Por ello México debe rechazar el paradigma de política migratoria impuesto por la Casa Blanca y desarrollar en su lugar uno propio que cumpla de manera irrestricta con nuestras obligaciones internacionales en materia de refugio y asilo y la canalización de recursos y personal a la COMAR y el Inami.

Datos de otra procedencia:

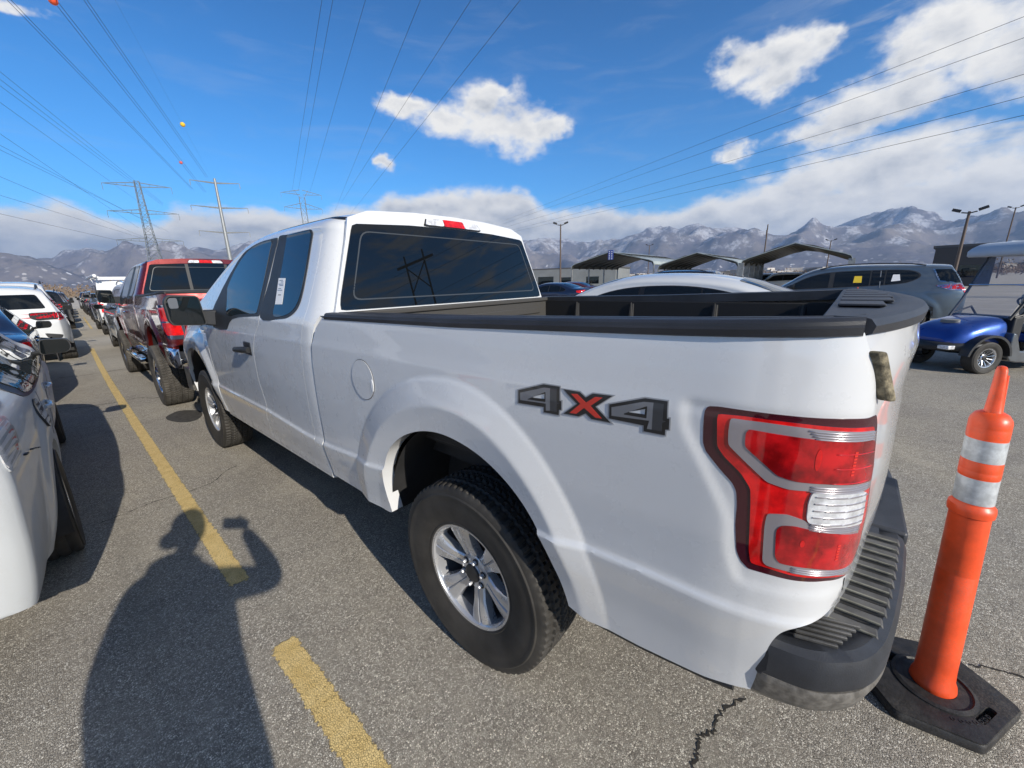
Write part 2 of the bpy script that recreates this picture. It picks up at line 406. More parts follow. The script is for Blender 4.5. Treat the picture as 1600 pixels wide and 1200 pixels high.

Es necesario diseñar un programa de trabajo temporal, circular, legal, ordenado y seguro con los países del Triángulo Norte centroamericano; fortalecer redes y organizaciones locales en México y con alcaldes y gobernadores para crear mecanismos de integración e inclusión; usar el atril presidencial mexicano para contrarrestar la xenofobia antiinmigrante que de manera deplorable ha surgido en México; y retomar los esfuerzos de empoderamiento político de nuestra comunidad diáspora en Estados Unidos.

México debe además articular, como narrativa aglutinadora de estos esfuerzos, un discurso en el que subraye que es imposible resolver una crisis migratoria vía la disuasión o con políticas que solo privilegian controles fronterizos y la aplicación de la ley.

Ha llegado el momento de ser asertivos frente a Washington: no podemos seguir eludiendo la confrontación con Trump cuando sea necesario hacerlo. Como han demostrado otros líderes —como Emmanuel Macron o recientemente la primera ministra danesa, Mette Frederiksen— lo cortés no quita lo valiente. Y fijar límites tampoco está peleado con el pragmatismo indispensable en una relación de poder tan asimétrica como la que existe entre México y Estados Unidos.

Ya vendrán momentos para retomar, revisar y reconstruir la relación con Estados Unidos. Pero para evitar que en el futuro los eventos se conviertan en tendencias, es menester hoy dar un golpe de timón. Defender y blindar los avances bilaterales sustentados en el respeto mutuo e intereses compartidos que nuestros dos países han construido a lo largo de las últimas décadas se vuelve una tarea perentoria y existencial para México en tiempos de Trump.

Arturo Sarukhán es consultor internacional y exembajador de México en Estados Unidos.